Of course, like many things in life, it's not a mathematical problem where you can derive a correct answer, but a set of tradeoffs based on experience, and therefore reasonable people may come to different conclusions.

2 comments

Nah, that's bullshit. If someone interacts with your team on whatever medium you go out of your way to be respectful and shouldn't act like stuck up, condescending neckbeards, whose presence is a gift to humanity. I run many open source repos myself and you can bet that when people take the trouble to interact with me I make it my mission to listen to what they say and treat them with respect. I don't expect them to act like robots and neither should you. The way you've all answered here makes me think that you're a bunch of code monkeys incapable of understanding that software is created for human beings and not machines.

>In this case it seems highly unlikely that anyone can add additional information that will allow a faster resolution

Heaven forbid.
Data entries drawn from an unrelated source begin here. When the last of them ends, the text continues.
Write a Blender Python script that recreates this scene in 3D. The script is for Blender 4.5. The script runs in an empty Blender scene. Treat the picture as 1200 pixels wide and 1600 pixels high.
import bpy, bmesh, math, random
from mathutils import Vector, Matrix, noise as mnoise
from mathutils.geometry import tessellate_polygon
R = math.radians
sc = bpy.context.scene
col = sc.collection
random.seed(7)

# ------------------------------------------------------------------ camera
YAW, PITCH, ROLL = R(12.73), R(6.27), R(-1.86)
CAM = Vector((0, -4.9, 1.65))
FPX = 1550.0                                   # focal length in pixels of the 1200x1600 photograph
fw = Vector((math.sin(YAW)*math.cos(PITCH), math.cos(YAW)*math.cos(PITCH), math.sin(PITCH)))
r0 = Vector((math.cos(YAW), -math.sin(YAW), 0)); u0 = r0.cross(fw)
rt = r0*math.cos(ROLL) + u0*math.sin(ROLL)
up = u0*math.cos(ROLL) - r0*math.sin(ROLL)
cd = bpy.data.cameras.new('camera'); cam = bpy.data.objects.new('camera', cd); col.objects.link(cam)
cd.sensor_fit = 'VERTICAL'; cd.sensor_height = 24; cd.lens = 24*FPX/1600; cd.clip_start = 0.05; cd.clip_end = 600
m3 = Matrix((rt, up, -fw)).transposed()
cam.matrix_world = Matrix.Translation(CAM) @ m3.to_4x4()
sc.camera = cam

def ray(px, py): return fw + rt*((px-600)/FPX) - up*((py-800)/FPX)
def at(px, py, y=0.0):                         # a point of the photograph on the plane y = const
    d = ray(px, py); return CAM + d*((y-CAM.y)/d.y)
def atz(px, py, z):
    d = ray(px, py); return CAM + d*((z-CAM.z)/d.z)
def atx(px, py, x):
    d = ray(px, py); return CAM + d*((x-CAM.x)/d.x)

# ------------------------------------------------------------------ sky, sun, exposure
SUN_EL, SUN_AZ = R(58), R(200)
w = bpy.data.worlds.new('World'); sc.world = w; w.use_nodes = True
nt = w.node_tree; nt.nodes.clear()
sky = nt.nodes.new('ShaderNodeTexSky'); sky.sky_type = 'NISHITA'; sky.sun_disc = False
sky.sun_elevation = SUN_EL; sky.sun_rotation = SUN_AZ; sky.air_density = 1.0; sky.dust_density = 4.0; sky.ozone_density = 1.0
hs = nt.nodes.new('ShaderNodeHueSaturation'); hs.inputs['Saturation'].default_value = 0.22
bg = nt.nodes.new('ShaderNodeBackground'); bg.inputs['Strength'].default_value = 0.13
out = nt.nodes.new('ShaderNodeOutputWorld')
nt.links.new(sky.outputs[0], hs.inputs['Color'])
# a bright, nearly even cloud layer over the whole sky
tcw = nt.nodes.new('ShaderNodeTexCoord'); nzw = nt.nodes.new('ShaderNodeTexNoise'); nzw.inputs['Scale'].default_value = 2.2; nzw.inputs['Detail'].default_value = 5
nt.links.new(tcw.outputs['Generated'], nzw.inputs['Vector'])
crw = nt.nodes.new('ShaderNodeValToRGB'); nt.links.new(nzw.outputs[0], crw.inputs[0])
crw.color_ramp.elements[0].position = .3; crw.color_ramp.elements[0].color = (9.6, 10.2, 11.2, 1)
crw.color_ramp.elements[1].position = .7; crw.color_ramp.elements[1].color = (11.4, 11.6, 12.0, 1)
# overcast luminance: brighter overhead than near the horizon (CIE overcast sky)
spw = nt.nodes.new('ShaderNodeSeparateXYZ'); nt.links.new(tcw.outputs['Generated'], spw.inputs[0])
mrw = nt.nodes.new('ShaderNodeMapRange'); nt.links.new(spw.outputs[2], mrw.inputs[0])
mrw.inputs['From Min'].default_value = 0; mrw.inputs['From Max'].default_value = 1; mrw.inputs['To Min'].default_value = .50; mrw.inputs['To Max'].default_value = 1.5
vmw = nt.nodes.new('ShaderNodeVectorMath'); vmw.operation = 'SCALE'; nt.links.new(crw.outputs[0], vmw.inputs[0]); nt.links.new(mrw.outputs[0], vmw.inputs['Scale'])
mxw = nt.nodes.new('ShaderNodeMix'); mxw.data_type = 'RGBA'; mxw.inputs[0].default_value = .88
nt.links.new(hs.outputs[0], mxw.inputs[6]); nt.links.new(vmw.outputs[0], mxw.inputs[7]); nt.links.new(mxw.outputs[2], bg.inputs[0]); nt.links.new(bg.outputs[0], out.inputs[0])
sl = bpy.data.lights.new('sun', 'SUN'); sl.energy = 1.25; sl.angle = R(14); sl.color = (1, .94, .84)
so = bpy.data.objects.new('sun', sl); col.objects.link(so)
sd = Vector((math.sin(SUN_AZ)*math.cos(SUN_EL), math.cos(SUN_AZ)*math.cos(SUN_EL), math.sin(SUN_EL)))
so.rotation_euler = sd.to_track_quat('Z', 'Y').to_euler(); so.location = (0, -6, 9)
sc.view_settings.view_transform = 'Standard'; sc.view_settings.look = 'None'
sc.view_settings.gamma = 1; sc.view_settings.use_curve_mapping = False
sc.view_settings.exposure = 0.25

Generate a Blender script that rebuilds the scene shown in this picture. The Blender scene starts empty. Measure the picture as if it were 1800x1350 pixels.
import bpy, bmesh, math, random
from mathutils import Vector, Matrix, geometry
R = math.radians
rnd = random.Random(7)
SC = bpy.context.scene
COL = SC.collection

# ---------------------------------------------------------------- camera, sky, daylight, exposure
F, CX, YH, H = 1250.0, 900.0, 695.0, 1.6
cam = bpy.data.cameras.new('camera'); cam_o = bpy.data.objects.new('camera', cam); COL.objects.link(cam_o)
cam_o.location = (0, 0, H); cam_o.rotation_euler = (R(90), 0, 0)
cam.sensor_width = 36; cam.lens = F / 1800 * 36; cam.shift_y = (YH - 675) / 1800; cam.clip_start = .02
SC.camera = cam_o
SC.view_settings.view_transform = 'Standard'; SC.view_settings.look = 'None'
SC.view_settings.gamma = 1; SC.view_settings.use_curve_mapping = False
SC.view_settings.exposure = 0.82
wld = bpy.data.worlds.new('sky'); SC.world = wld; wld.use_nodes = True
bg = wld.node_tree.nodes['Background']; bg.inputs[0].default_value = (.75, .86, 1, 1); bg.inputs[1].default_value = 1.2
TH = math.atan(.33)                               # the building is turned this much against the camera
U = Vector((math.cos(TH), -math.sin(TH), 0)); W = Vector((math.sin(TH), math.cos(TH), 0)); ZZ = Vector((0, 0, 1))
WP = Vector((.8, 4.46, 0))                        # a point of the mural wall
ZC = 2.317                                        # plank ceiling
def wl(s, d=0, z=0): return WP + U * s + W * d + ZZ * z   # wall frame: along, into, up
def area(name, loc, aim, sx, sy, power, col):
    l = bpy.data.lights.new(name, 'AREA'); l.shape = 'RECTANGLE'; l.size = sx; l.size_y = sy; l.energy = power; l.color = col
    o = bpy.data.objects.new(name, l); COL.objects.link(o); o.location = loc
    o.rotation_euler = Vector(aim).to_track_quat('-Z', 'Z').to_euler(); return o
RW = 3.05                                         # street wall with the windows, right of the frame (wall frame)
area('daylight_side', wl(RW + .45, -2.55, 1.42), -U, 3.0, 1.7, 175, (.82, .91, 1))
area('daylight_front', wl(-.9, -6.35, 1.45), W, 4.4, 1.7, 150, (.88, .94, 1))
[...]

Sounds like Mozilla is a wonderful and fun place to work. Lmao.

>of disrupting our normal workflows, and taking attention away from fixing either the problem at hand

People aren't going to die if a few off-topic comments are posted. Holy fuck, what is wrong with you.

>To me that significantly outweighs the potential upside of leaving it open to "make people feel welcome".

That's exactly the problem. Acting like regular users have no worthwhile input is unbelievably out of touch and just plain insufferable. Maybe if you listened more to the user you could build a browser that wasn't such a piece of shit. Lmao.

> I run many open source repos myself and you can bet that when people take the trouble to interact with me I make it my mission to listen to what they say and treat them with respect.

You clearly look like a very polite person /s

"There are various people whose job involves triaging issues filed on that repo, and communicating with the issue authors where necessary e.g. to figure out additional steps required to reproduce the reported problem."

And exactly where are the various QUALITY CONTROL testers that should've caught such a dead-simple problem like "This won't work with Google Search" before it ever happened in the first place?

This issue was caused by Google on their server-side, without any relation to a change in Firefox, so I'm not sure why you feel the need to yell at my Mozilla-colleague.
As a quality control technician, I have several tests, including checking against third party resources for compatibility.

If I were a web browser coder, making sure my software worked with the major websites of the internet would be the FIRST thing to test. I don't release until I know it works.

This exact same mindset is why I make the expensive stuff where I work, and nobody else.

I'm also not yelling. That you think text is yelling is quite something I'll never understand from anyone. Two capitalized words isn't yelling.